If you're holding the stock, you're basically betting that the Amelia 7 rollout and the car commerce ecosystem will scale faster than the cash burns away. CFO Nitesh Sharan has signaled that they expect to see about $20 million in "acquisition synergies" (corporate speak for cutting overlapping costs) in 2026.
Practical steps for investors
If you're trying to figure out if this belongs in your portfolio, stop watching the hourly charts and look for these specific triggers over the next few months:
- Q4 Earnings Report (Expected late February 2026): Watch the net loss. Management has hinted it might drop below $10 million for the quarter. If they hit that, the stock could fly.

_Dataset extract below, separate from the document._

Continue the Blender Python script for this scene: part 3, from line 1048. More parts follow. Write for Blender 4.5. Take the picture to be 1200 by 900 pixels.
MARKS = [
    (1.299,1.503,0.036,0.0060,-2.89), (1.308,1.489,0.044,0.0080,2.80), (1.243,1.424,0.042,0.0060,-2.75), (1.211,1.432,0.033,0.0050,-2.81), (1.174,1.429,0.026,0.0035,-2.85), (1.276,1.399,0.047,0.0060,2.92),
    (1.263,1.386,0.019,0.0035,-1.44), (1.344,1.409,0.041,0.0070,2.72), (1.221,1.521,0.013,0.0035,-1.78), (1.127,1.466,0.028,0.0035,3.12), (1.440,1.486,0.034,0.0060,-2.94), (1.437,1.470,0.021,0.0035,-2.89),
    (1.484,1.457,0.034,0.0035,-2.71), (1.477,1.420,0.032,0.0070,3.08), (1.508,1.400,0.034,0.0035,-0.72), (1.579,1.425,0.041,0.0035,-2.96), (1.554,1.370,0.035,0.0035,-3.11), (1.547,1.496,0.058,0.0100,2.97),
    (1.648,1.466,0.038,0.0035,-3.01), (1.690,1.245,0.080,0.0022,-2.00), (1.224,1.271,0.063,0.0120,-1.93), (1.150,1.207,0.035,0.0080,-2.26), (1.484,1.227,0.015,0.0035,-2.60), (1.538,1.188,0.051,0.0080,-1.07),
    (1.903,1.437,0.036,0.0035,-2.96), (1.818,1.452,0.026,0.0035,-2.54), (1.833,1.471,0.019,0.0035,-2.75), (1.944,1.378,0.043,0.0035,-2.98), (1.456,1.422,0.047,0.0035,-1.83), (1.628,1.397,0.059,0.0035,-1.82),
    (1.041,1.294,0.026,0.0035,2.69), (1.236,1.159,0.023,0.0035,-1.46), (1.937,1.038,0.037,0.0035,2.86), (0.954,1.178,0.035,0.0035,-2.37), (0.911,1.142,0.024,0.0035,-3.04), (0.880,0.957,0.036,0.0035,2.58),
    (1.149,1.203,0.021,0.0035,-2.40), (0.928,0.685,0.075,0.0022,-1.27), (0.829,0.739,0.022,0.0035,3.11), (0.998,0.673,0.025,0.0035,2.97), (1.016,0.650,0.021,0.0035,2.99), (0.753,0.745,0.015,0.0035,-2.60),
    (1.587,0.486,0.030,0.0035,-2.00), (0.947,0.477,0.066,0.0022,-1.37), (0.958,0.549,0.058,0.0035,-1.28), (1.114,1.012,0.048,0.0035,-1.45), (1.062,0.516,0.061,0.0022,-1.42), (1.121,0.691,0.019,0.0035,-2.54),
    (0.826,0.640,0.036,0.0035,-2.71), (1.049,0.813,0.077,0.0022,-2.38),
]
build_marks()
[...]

- OEM Deployment News: Look for specific car brands (like Jeep or Peugeot under the Stellantis umbrella) announcing that Amelia 7 is actually "live" in new models.
- The Nvidia Connection: Any update on their collaboration with the NVIDIA DRIVE AGX platform usually acts as a massive catalyst for the share price.
The era of just "asking a question" to an AI is ending. We’re moving into the era where the AI actually goes and does the task for you. SoundHound is positioned right at the center of that transition, for better or worse.
If you want to track the momentum, keep a close eye on the $13.00 resistance level. Breaking past that would suggest the market is finally starting to believe the "agentic" story is more than just marketing fluff.